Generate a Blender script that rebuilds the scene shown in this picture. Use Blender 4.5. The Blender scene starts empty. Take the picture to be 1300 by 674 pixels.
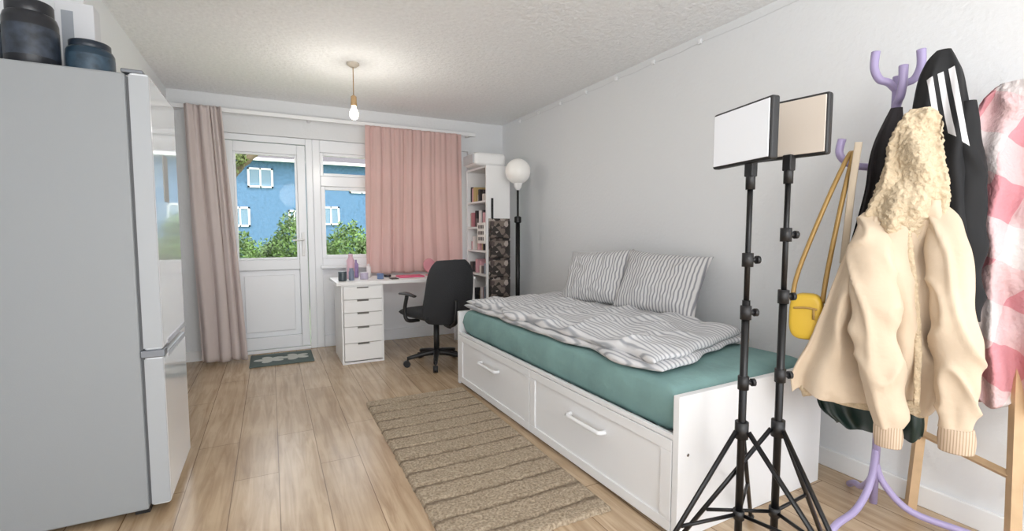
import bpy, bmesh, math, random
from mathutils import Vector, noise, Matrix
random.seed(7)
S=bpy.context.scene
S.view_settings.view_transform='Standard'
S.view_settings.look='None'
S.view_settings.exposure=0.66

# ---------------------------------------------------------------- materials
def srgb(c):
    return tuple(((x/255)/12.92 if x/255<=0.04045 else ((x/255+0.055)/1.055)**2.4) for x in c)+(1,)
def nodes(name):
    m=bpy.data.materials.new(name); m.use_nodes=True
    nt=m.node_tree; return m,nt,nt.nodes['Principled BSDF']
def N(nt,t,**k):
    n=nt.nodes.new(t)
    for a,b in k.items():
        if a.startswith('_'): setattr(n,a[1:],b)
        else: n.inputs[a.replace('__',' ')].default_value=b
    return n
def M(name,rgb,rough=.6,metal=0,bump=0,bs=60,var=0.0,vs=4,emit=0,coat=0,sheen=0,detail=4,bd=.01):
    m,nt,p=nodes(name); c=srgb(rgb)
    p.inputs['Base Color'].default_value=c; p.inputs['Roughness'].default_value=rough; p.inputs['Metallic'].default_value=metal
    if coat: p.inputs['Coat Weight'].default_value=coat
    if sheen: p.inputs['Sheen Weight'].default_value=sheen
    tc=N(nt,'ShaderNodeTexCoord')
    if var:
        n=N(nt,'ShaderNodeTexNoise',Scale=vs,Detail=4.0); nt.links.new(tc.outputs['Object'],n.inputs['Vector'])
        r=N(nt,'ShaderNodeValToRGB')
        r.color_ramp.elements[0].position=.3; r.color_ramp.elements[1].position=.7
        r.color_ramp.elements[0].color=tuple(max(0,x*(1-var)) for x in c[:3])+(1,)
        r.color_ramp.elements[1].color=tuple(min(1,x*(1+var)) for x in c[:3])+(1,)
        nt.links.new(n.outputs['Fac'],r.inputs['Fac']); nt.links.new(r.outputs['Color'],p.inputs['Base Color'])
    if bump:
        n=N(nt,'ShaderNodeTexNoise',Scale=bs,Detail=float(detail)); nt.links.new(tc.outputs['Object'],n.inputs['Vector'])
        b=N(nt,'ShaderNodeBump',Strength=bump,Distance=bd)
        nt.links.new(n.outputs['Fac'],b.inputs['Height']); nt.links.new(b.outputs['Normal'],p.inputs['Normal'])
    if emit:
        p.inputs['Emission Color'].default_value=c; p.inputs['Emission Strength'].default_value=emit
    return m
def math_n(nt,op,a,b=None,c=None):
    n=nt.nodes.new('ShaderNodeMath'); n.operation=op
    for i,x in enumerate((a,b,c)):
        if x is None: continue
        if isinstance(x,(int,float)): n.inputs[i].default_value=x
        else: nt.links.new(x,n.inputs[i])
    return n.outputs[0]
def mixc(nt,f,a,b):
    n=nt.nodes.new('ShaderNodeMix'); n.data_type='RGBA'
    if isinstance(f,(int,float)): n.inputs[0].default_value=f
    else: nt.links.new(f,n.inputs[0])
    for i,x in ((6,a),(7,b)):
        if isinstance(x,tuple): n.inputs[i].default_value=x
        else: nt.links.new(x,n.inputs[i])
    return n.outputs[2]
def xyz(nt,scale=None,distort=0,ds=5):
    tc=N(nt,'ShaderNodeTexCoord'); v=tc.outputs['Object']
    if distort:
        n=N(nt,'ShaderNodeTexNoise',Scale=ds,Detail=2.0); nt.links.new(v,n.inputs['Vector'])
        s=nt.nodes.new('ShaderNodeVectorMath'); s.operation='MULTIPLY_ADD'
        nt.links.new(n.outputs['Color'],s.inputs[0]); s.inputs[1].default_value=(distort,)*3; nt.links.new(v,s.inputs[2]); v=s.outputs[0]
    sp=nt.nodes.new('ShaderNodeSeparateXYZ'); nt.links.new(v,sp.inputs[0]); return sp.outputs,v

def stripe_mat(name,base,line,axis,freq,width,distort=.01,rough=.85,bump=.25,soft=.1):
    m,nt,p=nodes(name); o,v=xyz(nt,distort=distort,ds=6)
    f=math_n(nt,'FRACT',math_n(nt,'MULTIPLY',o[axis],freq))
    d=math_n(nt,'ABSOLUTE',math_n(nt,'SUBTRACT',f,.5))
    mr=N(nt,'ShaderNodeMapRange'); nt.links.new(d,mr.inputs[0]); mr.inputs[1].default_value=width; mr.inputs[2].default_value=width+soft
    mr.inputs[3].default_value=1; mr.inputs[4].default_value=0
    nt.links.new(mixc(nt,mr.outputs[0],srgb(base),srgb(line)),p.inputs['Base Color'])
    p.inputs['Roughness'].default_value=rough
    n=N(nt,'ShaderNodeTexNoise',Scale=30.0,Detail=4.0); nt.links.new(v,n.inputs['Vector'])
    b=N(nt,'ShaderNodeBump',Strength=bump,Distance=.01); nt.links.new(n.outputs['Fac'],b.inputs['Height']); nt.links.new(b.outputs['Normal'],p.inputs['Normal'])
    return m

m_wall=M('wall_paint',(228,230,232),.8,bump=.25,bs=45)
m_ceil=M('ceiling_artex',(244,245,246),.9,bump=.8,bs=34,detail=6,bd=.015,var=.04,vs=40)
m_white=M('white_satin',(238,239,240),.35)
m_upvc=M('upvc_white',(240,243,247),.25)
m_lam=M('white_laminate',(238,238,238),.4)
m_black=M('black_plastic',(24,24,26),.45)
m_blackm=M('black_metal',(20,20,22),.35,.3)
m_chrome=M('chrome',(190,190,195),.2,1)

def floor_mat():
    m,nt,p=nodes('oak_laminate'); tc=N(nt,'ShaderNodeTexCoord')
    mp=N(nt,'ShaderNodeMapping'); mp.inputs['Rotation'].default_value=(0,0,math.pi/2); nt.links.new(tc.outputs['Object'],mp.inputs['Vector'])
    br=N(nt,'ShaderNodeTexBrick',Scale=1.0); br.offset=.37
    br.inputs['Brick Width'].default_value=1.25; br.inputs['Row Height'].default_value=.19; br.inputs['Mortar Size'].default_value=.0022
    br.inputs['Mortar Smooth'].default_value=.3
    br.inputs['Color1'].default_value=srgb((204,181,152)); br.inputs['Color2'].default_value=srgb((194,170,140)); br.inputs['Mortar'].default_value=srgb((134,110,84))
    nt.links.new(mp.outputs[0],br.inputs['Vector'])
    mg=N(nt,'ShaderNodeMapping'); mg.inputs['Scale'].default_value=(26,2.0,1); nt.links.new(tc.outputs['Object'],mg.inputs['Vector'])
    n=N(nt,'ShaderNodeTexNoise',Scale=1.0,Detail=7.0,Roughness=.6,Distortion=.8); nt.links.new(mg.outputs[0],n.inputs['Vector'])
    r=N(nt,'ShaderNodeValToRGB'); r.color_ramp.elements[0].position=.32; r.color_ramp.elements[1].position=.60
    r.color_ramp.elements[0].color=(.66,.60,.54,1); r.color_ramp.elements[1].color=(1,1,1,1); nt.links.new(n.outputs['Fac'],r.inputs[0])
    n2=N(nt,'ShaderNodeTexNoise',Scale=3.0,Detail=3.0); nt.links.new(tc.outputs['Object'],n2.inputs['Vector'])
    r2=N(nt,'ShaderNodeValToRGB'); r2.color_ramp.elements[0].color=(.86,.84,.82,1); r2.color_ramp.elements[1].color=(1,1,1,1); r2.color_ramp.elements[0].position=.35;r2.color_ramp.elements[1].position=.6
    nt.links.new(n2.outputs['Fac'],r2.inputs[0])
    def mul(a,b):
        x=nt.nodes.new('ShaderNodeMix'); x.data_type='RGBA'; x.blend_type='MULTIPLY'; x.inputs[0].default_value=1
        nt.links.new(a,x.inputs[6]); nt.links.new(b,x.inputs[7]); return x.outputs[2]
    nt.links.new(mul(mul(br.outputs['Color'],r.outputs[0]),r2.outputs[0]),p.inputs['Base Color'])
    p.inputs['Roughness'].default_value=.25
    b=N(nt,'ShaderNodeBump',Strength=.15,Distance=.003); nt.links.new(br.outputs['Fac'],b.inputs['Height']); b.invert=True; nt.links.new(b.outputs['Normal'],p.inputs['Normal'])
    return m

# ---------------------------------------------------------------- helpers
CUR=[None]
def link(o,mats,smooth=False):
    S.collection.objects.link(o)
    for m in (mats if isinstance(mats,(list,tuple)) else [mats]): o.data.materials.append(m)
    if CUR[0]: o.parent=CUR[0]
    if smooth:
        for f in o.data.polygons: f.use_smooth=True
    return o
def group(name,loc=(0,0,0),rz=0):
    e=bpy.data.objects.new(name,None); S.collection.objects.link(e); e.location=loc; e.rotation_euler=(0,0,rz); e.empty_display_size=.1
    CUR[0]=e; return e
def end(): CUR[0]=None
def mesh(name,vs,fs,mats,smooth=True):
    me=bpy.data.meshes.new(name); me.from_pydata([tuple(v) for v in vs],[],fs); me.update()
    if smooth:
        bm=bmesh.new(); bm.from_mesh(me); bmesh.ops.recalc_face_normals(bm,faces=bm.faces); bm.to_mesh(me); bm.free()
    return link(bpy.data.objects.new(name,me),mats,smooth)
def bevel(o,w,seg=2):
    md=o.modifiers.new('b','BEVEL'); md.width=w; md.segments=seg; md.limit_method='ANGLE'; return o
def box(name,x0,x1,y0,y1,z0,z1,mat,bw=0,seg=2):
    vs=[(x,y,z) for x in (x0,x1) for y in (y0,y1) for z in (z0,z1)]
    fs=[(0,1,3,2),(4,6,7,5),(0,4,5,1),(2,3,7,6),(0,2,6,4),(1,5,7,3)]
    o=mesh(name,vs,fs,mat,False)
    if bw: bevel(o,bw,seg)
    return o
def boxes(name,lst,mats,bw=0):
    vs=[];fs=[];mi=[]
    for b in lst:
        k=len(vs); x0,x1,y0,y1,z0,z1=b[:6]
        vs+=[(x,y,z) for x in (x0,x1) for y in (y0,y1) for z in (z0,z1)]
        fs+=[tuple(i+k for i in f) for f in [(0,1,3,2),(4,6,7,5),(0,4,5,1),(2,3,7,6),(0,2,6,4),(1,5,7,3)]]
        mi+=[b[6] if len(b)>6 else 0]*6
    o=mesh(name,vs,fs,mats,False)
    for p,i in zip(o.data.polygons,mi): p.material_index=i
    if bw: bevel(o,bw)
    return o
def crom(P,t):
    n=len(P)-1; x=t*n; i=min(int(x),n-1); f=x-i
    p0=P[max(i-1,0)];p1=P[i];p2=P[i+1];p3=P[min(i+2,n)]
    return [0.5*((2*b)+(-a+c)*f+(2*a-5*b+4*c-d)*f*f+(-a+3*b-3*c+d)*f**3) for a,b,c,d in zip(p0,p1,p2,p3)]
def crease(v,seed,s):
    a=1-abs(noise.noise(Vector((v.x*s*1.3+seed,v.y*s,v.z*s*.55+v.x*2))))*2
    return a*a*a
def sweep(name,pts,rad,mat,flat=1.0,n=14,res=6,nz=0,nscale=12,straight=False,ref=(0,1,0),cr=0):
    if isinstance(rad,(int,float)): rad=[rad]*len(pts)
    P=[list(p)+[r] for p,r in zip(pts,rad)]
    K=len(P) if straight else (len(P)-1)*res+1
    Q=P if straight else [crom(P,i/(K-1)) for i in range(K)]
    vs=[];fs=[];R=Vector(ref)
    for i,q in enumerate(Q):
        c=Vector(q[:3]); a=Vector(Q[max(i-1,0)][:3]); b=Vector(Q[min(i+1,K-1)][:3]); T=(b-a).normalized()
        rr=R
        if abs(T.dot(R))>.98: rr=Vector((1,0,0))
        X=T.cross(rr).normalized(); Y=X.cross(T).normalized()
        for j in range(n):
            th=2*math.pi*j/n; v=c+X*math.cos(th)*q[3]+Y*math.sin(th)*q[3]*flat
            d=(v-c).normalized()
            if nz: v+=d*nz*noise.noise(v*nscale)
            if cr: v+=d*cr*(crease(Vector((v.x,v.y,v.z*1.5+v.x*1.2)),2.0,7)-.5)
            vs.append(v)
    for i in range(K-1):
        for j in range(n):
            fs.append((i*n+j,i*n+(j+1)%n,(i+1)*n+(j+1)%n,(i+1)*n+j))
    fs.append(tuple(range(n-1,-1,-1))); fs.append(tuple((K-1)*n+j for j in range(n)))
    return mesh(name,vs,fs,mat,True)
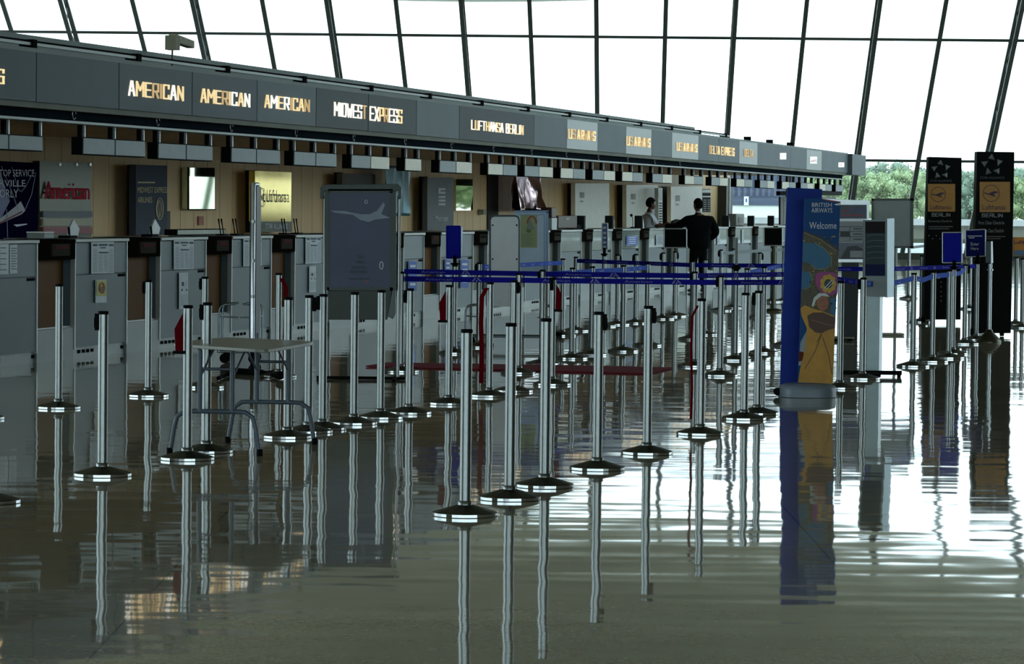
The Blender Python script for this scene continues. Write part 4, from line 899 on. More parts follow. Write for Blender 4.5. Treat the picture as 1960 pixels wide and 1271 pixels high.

What is being asked »
Repeat the lines exactly as they stand, from the opening line of the data through the line with "S.view_settings.exposure=0.66". Pictures stay out of the copy.

Task output »
Generate a Blender script that rebuilds the scene shown in this picture. Use Blender 4.5. The Blender scene starts empty. Take the picture to be 1300 by 674 pixels.
import bpy, bmesh, math, random
from mathutils import Vector, noise, Matrix
random.seed(7)
S=bpy.context.scene
S.view_settings.view_transform='Standard'
S.view_settings.look='None'
S.view_settings.exposure=0.66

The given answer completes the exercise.